The Planning Regulator, Niall Cussen, has issued a recommendation to English to direct Cork County Council to annul the recent variation to the Cork County Development Plan which would allow for the development of a Kildare Village-style centre near Carrigtwohill.

It is the first time that the regulator, whose office was established last year, has used his powers to make a formal recommendation to the minister to direct a local authority to follow his orders.

Under legislation, English has two weeks to decide whether to accept or reject the regulator’s recommendation.

UK property firm, Rioja Estates, announced its plans last November for a tourist outlet village selling heavily discounted leading brands at Killacoyne outside the east Cork village which would create more than 850 jobs and attract 220,000 additional tourists to the region annually.
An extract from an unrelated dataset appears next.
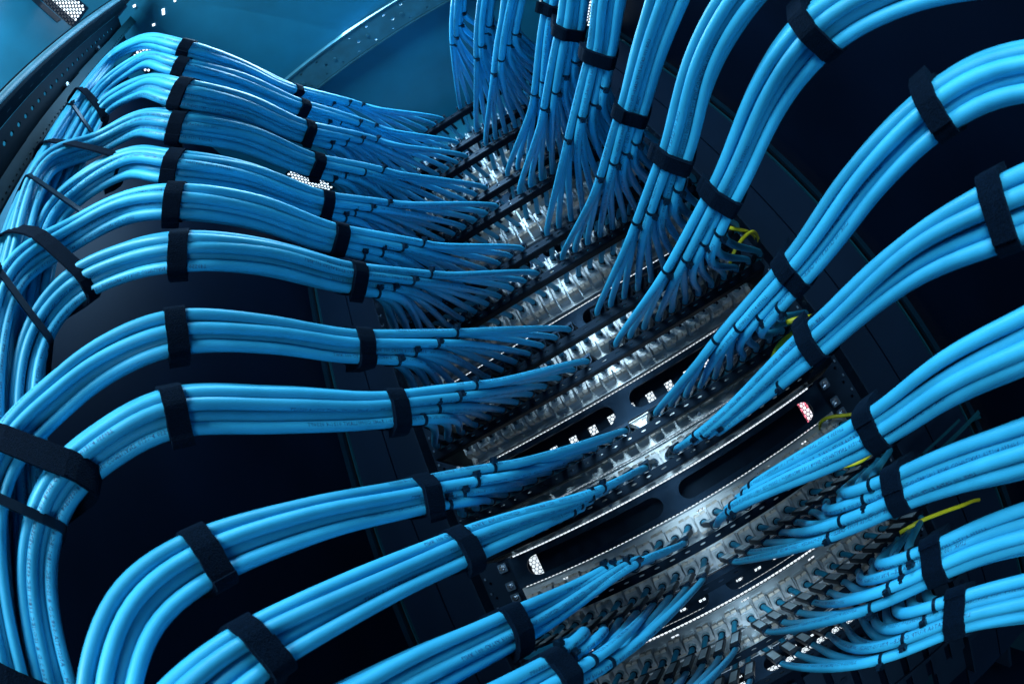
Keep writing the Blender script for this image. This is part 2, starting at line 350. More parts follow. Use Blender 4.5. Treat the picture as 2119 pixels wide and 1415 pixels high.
# cable support bars, one behind each patch panel
BARY = -108
sad_src = None
for ri, row in enumerate(ROWS):
    z0 = row * U + 4
    e = empty('cable_support_bar', (0, BARY, z0))
    tag(e, 'black perforated cable support bar behind the %s patch panel from the top' % ORD[ri], 'support bar', 'cable support bars')
    hl = [ring2(x, .5, 3.0, 1.5 if row > 4 else .9, n=12) for x in range(26, 432, 17)]
    MB().plate(rect2(6, 444, -4.2, 5), hl, 1.4, lambda a, b, d: (a, d, b)).build('flange_upright', M_BAR, e)
    MB().box((225, 6.4, -4.4), (438, 10.5, 1.4)).build('flange_flat', M_BAR, e)
    for x in (5, 445):
        b = MB(); t = 1.0
        prof = [(0, -5), (0, 5), (40, 12), (104, 26), (104, -2), (50, -6)]
        V = [(x - t, y, z) for y, z in prof] + [(x + t, y, z) for y, z in prof]; n = len(prof)
        b.add(V, [tuple(range(n)), tuple(range(2 * n - 1, n - 1, -1))] + [(i, (i + 1) % n, (i + 1) % n + n, i + n) for i in range(n)])
        b.build('end_bracket', M_BAR, e)
    tz = 10.6
    for i in range(24):
        lean = -9 if i < 12 else 9
        if sad_src is None:
            b = MB(); b.box((0, 23, 5.0), (9.2, 44, 1.4)); b.box((-4.8, 23, 3.2), (1.0, 42, 4.6)); b.box((4.8, 23, 3.2), (1.0, 42, 4.6)); b.box((0, 43, 4.2), (10, 3, 3.4)); b.box((0, 2, 4.4), (10, 3, 3.0))
            sad_src = b.build('cable_saddle', M_TIE, e)
            b = MB(); b.box((0, 25, 6.1), (8.0, 25, .7)); b.build('label_plate', M_LABEL, sad_src)
            b = MB(); n = 14
            for y0, y1 in ((2.2, 4.4),):
                V = []; 
                for rr in (4.2, 5.2):
                    for y in (y0, y1): V += [(rr * math.cos(2 * math.pi * k / n), y, rr * math.sin(2 * math.pi * k / n)) for k in range(n)]
                F = []
                for k in range(n):
                    k2 = (k + 1) % n
                    F += [(2 * n + k, 2 * n + k2, 3 * n + k2, 3 * n + k), (k, k2, 2 * n + k2, 2 * n + k), (n + k2, n + k, 3 * n + k, 3 * n + k2)]
                b.add(V, F)
            b.box((4.2, 3.2, 4.6), (4.2, 3.4, 3.6)); b.build('zip_tie_loop', M_TIE, sad_src)
            s = sad_src
        else:
            s = sad_src.copy(); s.parent = e; COL.objects.link(s)
            for ch in sad_src.children:
                if ch.name.startswith('label') and row > 1: continue
                c = ch.copy(); c.parent = s; COL.objects.link(c)
        s.location = Vector((PX[i] + lean, -2, tz)) * S
        s.rotation_euler = (math.radians(2), 0, math.radians(-9 if i < 12 else 9) * -1 * -1)

# ------------------------------------------------------------------ cables
def catmull(P, n=16):
    P = np.array(P, float); P = np.vstack([2 * P[0] - P[1], P, 2 * P[-1] - P[-2]]); out = []
    for k in range(1, len(P) - 2):
        p0, p1, p2, p3 = P[k - 1], P[k], P[k + 1], P[k + 2]
        d = [max(1e-6, np.linalg.norm(b - a)) ** .5 for a, b in ((p0, p1), (p1, p2), (p2, p3))]
        t0 = 0; t1 = d[0]; t2 = t1 + d[1]; t3 = t2 + d[2]
        for t in np.linspace(t1, t2, n, endpoint=False):
            A1 = (t1 - t) / (t1 - t0) * p0 + (t - t0) / (t1 - t0) * p1; A2 = (t2 - t) / (t2 - t1) * p1 + (t - t1) / (t2 - t1) * p2; A3 = (t3 - t) / (t3 - t2) * p2 + (t - t2) / (t3 - t2) * p3
            B1 = (t2 - t) / (t2 - t0) * A1 + (t - t0) / (t2 - t0) * A2; B2 = (t3 - t) / (t3 - t1) * A2 + (t - t1) / (t3 - t1) * A3
            out.append((t2 - t) / (t2 - t1) * B1 + (t - t1) / (t2 - t1) * B2)
    out.append(P[-2]); return np.array(out)
def resample(C, step):
    d = np.r_[0, np.cumsum(np.linalg.norm(np.diff(C, axis=0), axis=1))]; n = max(4, int(d[-1] / step)); s = np.linspace(0, d[-1], n)
    return np.stack([np.interp(s, d, C[:, k]) for k in range(3)], 1), s
def smooth(C, it=2):
    C = C.copy()
    for _ in range(it): C[1:-1] = .25 * C[:-2] + .5 * C[1:-1] + .25 * C[2:]
    return C
def norm(a): return a / np.maximum(1e-9, np.linalg.norm(a, axis=-1, keepdims=True))
def frames(C):
    T = norm(np.gradient(C, axis=0)); V = norm(C - CAM); N = norm(np.cross(V, T)); B = np.cross(N, T); return T, N, B   # N: right-hand side of travel as seen, B toward or away from camera
def tube_mesh(C, r, sides=10):
    T = norm(np.gradient(C, axis=0)); n = len(C)
    u = np.cross(T[0], (0, 0, 1.)); u /= np.linalg.norm(u); Us = [u]
    for k in range(1, n):
        u = u - T[k] * np.dot(u, T[k]); u /= np.linalg.norm(u); Us.append(u)
    Us = np.array(Us); Vs = np.cross(T, Us); a = np.arange(sides) * 2 * math.pi / sides
    V = C[:, None, :] + r * (np.cos(a)[None, :, None] * Us[:, None, :] + np.sin(a)[None, :, None] * Vs[:, None, :])
    V = V.reshape(-1, 3)
    i = np.arange(n - 1)[:, None] * sides; j = np.arange(sides)[None, :]; j2 = (j + 1) % sides
    F = np.stack([i + j, i + j2, i + sides + j2, i + sides + j], -1).reshape(-1, 4)
    return V, F.tolist() + [list(range(sides))[::-1], list(range((n - 1) * sides, n * sides))]
def fast_mesh(name, V, F, m, parent=None, smooth_=True):
    me = bpy.data.meshes.new(name); me.from_pydata((np.asarray(V) * S).tolist(), [], F); me.materials.append(m)
    if smooth_: me.shade_smooth()
    o = bpy.data.objects.new(name, me); COL.objects.link(o)
    if parent is not None: o.parent = parent
    return o
# printed lettering, made once flat and then wrapped onto cables
TXT = 'LINK 100 CAT6A F/UTP CABLE-- P/N US-9266LSZH -- 23AWG 4PR LSZH -- ANSI/TIA-568.2-D & ISO/IEC 11801 IEC 60332-1 prEN50288-10-1 RoHS COMPLIANT 0121-4 0550FT'
fc = bpy.data.curves.new('print', 'FONT'); fc.body = TXT; fc.size = 3.2; fc.resolution_u = 1; fc.space_character = 1.12
fo = bpy.data.objects.new('print', fc); COL.objects.link(fo); bpy.context.view_layer.update()
dg = bpy.context.evaluated_depsgraph_get(); fm = bpy.data.meshes.new_from_object(fo.evaluated_get(dg))
TV = np.array([v.co[:] for v in fm.vertices]); fm.calc_loop_triangles(); TF = np.array([t.vertices[:] for t in fm.loop_triangles])
bpy.data.objects.remove(fo); bpy.data.meshes.remove(fm); bpy.data.curves.remove(fc)
TLEN = TV[:, 0].max()
def wrap_text(C, s0, phi0, r, parent, flip=False):
    d = np.r_[0, np.cumsum(np.linalg.norm(np.diff(C, axis=0), axis=1))]
    x = TV[:, 0].copy(); y = TV[:, 1] - 1.05
    if flip: x = TLEN - x; y = -y
    s = s0 + x; ok = s < d[-1] - 5
    T, N, B = frames(C)
    Pp = np.stack([np.interp(s, d, C[:, k]) for k in range(3)], 1); Nn = norm(np.stack([np.interp(s, d, N[:, k]) for k in range(3)], 1)); Bb = norm(np.stack([np.interp(s, d, B[:, k]) for k in range(3)], 1))
    sgn = np.sign(np.mean(np.sum(B * (CAM - C), 1)))          # +1 when B faces the camera
    phi = phi0 + y / r
    V = Pp + (r * np.sin(phi))[:, None] * Nn * 1.0 + (r * np.cos(phi))[:, None] * Bb * sgn
    V = Pp + (V - Pp) * ((r + .12) / r)
    F = TF[ok[TF].all(1)]
    if len(F) < 20: return
    used = np.unique(F); mp = -np.ones(len(V), int); mp[used] = np.arange(len(used))
    fast_mesh('printed_text', V[used], mp[F].tolist(), M_PRINT, parent, False)

SLOT = {15: (-60, -20), 13: (-60, 0), 12: (-58, 20), 10: (-42, -12), 9: (-40, 12), 7: (-24, -13), 6: (-22, 12), 4: (-6, -12), 3: (-3, 13)}
def trunk_y(z): return float(np.interp(z, [-420, -60, 40, 110, 220, 420], [-576, -562, -557, -561, -580, -600]))
LEFT = {
 15: ([(820, 246, 9.6), (753, 222, 10.4), (608, 190, 12), (495, 140, 14), (382, 105, 15.5), (290, 88, 16.5), (232, 118, 16.6)], (2, 4)),
 13: ([(835, 296, 10.6), (780, 268, 11.4), (618, 222, 13.2), (490, 168, 14.5), (374, 140, 15.8), (290, 128, 16.6), (222, 172, 17)], (2, 4)),
 12: ([(850, 335, 11.4), (783, 302, 12.4), (628, 272, 15), (500, 220, 17), (380, 193, 18.5), (290, 180, 19.5), (215, 222, 19.6)], (2, 4)),
 10: ([(880, 392, 12.6), (796, 368, 14), (645, 341, 15.7), (500, 283, 17.6), (368, 261, 18.9), (280, 258, 20), (195, 300, 21)], (2, 4)),
 9: ([(900, 443, 13.6), (805, 436, 15), (663, 422, 17.4), (510, 368, 19.3), (362, 346, 20.6), (260, 340, 22), (160, 395, 23.4)], (2, 4)),
 7: ([(950, 528, 15), (880, 521, 16.5), (690, 493, 19.3), (520, 437, 21.6), (360, 417, 22.8), (250, 432, 24), (148, 485, 25)], (2, 4)),
 6: ([(985, 582, 16), (900, 585, 17.6), (727, 575, 20.8), (540, 530, 23.6), (367, 521, 25), (250, 545, 26.3), (145, 600, 27.5)], (2, 4)),
 4: ([(1050, 690, 18), (965, 705, 19.3), (746, 717, 23), (550, 692, 26), (357, 690, 27.6), (230, 738, 28.6), (125, 815, 29.5)], (2, 4)),
 3: ([(1080, 800, 18.6), (1000, 815, 20.4), (812, 846, 24.3), (580, 846, 28), (355, 852, 30), (220, 920, 31), (118, 1015, 31.5)], (2, 4)),
 1: ([(1200, 946, 19.6), (1045, 985, 22.5), (865, 1027, 25.5), (640, 1077, 31), (412, 1160, 35), (290, 1255, 37), (232, 1400, 39), (225, 1560, 40)], (2, 4)),
 0: ([(1240, 1012, 19.8), (1130, 1058, 22.6), (945, 1137, 27), (730, 1235, 33), (520, 1345, 38), (390, 1450, 41), (300, 1570, 42)], (2, 4)),
 -2: ([(1300, 1175, 21), (1190, 1235, 24), (1048, 1305, 28.5), (880, 1385, 33), (680, 1490, 38)], (2,)),
 -3: ([(1370, 1260, 23), (1262, 1330, 27), (1135, 1405, 31), (950, 1500, 36)], (2,)),
 -5: ([(1440, 1390, 25), (1360, 1450, 27), (1250, 1530, 31), (1100, 1630, 34)], ()),
 -6: ([(1490, 1450, 26), (1420, 1520, 29), (1320, 1600, 32), (1200, 1700, 35)], ())}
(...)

The company expressed hope that the facility could open by March 2024.

In January, councillors supported by the local authority’s chief executive, Tim Lucey, voted 42-4 to alter the Cork County Development Plan to allow for a major retail outlet to be developed near Carrigtwohill.

Lucey said he and his officials held a strong view that there was retail capacity to accommodate such a centre without it having an adverse impact on other retailers in Cork.
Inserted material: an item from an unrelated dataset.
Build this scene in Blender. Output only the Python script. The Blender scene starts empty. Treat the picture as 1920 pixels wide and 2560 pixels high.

However, Cussen said the recent decision by Cork County Council to go ahead with a change to the Cork County Development Plan 2014 was inconsistent with his own recommendation notified to the council in November that the variation should not be made prior to the preparation by both local authorities in Cork of an updated retail strategy for the Cork region as required under retail planning guidelines.

The amendment allows for the provision of a retail outlet centre on the N25 corridor.

In a letter to English, the regulator said the council’s decision was premature and resulted in a development plan that fails to set out an overall strategy for the proper planning and sustainable development of Cork which represented a breach of the legislation.

Cussen said the existing Metropolitan Cork Joint Retail Strategy contained no policy guidance or direction on the development of retail outlets that were consistent with the central objectives of national retail guidelines.

He pointed out that a retail study which informed the recent variation made by Cork County Council concluded there was only capacity for one such retail outlet in the Cork area.

“The identification of a preferred sub-catchment for one retail type in advance of the joint retail strategy represents a piecemeal rather than strategic approach to planning” said Cussen.

The regulator said it was premature to identify the preferred location for a retail outlet centre in advance of the updated joint retail strategy to be undertaken by the two councils, particularly given there was only capacity for one development of that type.

He also complained that the variation did not have sufficient regard for guidelines on spatial planning and national roads, particularly in relation to issues regarding road safety and traffic capacity linked to developments that were highly dependent on being accessed by cars.

The regulator noted that Transport Infrastructure Ireland had also voiced concerns about the changes made by the council given traffic issues on the N25.

Two other potential locations for a retail outlet centre on the N20 (Cork-Limerick) corridor and N22 (Cork-Killarney) corridor were identified by the council and found to have less impact on traffic but they were not subject to detailed assessment.

Cussen said his office had a statutory duty to evaluate and assess proposed variation to development plans of local authorities in relation to proper planning and sustainable development.